遺憾なのは、若い音楽家は全く、あるいはほとんど歌や、完璧で素晴らしい人間の声の表現を知らないことである。同時に、またたくさんの観点から歌を練習することは楽器を演奏することに必要なものを要求する。そして合唱団で活動したことがあれば、どれが音楽的感覚や聴く能力のためになる”視唱”練習となるかあれば知っているだろう。ライプツィヒのトーマス教会少年合唱団の例をあげよう。とても若い可愛らしい少年音楽家たちは、完全に音を聴き取ることに関して確実に成し遂げる。



上述の二つの点では、生徒の身体的素質を考察したが、第三の点として私は精神的な特性に触れたい。どの観点から見ても、若い芸術家にとって心の状態はとても大きな役割を果たす。また教師としての役割も重要である。新鮮で生き生きとした自然さや健全な精神はリズムに現れ、怠惰なあるいは神経質な生徒を正しい道に導くことはしばしば非常に難しい(もしくは全くできない)。

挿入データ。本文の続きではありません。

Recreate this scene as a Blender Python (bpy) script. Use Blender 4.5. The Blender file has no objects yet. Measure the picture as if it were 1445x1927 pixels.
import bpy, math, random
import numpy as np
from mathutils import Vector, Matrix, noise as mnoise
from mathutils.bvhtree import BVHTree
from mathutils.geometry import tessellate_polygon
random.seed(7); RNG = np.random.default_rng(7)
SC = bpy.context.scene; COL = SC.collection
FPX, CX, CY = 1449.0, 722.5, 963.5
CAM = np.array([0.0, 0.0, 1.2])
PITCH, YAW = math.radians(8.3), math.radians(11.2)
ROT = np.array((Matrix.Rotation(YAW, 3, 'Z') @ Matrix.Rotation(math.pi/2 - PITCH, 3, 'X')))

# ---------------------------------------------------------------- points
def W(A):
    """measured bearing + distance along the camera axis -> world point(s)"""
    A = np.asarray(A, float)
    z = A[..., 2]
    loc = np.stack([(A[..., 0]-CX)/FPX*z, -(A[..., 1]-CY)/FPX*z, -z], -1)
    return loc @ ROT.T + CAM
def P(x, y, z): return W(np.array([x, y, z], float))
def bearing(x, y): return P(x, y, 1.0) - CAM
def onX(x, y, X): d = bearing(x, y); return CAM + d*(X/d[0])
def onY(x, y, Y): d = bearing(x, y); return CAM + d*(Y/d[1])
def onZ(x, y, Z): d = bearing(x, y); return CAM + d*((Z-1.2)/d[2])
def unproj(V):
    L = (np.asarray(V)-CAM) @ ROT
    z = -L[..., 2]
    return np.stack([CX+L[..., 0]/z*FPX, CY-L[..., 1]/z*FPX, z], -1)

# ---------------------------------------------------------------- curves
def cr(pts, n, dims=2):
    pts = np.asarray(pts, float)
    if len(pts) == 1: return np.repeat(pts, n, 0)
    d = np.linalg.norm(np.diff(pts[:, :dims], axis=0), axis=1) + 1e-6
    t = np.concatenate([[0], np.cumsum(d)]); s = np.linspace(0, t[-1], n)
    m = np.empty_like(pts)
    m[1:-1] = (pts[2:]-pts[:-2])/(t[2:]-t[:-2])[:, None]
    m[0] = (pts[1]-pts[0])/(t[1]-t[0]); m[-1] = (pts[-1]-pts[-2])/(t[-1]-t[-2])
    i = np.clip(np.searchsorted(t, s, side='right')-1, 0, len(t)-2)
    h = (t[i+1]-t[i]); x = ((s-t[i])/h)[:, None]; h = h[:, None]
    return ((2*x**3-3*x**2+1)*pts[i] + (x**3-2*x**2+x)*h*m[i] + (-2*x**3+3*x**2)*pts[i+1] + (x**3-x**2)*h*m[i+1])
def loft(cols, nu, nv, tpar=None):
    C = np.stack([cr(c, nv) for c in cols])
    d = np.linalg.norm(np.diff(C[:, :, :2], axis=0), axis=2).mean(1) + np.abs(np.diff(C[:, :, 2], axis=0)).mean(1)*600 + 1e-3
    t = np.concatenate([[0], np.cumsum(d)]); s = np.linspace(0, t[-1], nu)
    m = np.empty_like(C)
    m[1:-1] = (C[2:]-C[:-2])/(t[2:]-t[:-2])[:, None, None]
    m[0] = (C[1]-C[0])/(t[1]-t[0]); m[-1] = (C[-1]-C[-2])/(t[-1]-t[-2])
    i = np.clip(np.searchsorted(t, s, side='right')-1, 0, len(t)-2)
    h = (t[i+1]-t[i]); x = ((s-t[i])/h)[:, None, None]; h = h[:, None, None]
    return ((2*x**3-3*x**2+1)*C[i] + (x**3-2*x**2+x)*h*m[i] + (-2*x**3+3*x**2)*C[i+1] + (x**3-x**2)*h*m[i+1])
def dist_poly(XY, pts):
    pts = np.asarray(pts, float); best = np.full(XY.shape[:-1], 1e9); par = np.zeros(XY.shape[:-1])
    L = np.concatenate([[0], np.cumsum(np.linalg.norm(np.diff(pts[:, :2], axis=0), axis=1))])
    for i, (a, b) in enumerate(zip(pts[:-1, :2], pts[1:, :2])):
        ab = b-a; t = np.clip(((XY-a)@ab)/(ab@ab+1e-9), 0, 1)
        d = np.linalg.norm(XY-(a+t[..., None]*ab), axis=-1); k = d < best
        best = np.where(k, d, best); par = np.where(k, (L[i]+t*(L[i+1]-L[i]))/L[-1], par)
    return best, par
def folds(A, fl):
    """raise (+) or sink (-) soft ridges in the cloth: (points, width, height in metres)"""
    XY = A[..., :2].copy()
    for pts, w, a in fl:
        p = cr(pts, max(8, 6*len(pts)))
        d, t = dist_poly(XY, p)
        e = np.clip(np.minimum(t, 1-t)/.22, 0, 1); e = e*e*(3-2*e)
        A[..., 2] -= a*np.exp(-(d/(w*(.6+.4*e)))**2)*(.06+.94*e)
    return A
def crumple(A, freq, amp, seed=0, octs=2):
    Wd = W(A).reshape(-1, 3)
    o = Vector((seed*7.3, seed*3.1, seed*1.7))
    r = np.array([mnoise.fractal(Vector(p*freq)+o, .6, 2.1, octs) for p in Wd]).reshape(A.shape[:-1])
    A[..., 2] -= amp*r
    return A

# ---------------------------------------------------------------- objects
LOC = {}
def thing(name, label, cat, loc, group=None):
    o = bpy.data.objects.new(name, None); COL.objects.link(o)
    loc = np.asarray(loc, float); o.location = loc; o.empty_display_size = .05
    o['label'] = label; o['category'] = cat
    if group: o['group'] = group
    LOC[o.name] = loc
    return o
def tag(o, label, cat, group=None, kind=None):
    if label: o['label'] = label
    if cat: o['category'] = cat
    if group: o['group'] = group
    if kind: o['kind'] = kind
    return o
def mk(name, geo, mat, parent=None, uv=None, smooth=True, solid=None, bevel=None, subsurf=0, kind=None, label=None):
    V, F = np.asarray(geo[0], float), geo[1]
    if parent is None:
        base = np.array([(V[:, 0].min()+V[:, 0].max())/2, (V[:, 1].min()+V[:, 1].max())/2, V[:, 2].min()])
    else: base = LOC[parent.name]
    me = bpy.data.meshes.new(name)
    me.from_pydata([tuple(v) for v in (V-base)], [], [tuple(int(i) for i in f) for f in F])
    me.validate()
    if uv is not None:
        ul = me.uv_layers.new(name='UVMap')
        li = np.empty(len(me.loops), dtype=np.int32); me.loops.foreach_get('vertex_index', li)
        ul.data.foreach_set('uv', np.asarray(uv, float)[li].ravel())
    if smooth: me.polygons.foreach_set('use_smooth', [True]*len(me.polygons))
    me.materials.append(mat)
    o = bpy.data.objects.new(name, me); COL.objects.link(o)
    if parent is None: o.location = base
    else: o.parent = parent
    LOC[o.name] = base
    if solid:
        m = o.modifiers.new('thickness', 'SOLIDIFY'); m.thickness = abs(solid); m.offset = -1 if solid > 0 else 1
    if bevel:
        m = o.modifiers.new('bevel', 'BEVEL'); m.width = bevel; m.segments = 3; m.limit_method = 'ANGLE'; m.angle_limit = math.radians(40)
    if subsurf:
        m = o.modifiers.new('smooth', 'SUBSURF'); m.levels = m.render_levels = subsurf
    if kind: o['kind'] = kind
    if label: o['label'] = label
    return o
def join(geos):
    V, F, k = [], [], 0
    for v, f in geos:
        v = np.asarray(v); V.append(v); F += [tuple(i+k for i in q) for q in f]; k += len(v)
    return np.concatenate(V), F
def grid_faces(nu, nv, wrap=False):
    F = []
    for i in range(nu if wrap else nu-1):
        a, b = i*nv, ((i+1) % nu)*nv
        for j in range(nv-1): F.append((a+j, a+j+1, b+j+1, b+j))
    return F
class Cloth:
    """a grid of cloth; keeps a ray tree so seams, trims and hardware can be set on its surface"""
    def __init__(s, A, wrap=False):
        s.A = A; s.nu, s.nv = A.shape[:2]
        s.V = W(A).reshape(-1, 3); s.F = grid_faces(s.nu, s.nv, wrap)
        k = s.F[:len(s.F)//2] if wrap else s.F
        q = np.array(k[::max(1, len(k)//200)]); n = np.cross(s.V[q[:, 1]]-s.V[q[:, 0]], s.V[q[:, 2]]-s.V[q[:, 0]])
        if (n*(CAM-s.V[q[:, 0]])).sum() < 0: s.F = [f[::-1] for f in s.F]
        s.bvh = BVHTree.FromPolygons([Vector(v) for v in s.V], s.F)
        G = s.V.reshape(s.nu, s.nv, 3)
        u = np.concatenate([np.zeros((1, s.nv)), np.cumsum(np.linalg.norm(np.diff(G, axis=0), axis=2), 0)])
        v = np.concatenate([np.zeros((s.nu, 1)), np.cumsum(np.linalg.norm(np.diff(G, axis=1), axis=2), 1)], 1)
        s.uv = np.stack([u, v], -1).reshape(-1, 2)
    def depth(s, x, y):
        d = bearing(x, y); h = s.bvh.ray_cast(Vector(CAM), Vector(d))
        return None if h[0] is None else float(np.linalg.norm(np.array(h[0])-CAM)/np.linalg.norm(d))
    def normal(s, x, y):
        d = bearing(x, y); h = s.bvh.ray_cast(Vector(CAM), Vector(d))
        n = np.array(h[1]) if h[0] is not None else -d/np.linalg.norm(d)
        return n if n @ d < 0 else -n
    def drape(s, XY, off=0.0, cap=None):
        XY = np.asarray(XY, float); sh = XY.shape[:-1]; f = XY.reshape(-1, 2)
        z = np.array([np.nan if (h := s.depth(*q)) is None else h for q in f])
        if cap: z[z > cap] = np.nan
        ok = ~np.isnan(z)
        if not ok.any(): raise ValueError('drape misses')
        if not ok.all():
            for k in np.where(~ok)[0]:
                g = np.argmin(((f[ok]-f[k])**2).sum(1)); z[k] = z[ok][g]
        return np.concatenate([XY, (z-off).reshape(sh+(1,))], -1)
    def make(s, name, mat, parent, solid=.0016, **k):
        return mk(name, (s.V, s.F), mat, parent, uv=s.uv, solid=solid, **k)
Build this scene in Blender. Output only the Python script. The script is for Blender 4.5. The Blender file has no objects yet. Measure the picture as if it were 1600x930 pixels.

また奇妙な体験をすることもある。他の知識や高度な教育は事実を言えば、音楽的なリズムの助けとなることはない。私が体験したのは、高度な教育を受けたあるアマチュアの紳士が、針の穴を通るよりもさらにおかしな考えをしており、「皇帝陛下万歳」(※訳注:ドイツの非公式の国家)の曲のリズムが聴衆に完璧に聴こえることが、彼にとって成功であることであった。


リズム感


自然なリズムの感覚を知り、磨くけるようあえてこれらの練習方法を示そう。単純な歌がこの上なく役立つ助けになると思われる。ぴったりなのは徒手体操や行進練習の曲で、リズムの練習となるだろう。ただし、生徒が正しい目的でこれらのレッスンを受けること、また生徒に拍の役割をとりわけ理解させるという保留付きであるが。

これらの練習(音節と旋律の強調)は生徒に1度に全てさせるのではなく、様々なやり方で、各旋律や休みなどのグループごとに動く(強調する)ことである。2/4拍子では2つに分け、3/4拍子では3つのグループ、6/8拍子では6つか2つのグループに分ける。音楽の生徒はそれらの方法で毎日練習しなければならないし、そうやって生徒に、マーチやダンスのリズムを演奏する時に打楽器がリズムを支配するチャンスやきっかけを与える。シンフォニーオーケストラの管楽器奏者や弦楽器奏者は立派に協力し合い、もし打楽器が気まぐれであることは、大きな驚きを意味する。

演奏し拍を数えさせたり。ピアノで伴奏し音を数えさせることもリズムを理解するために効果のある教材だ。生徒がリズム感覚がなく拍子をうまく取れない場合には、当然役には立たない。彼はただ彼がリズム感なく演奏するように、拍を取ることも間違えるだろう。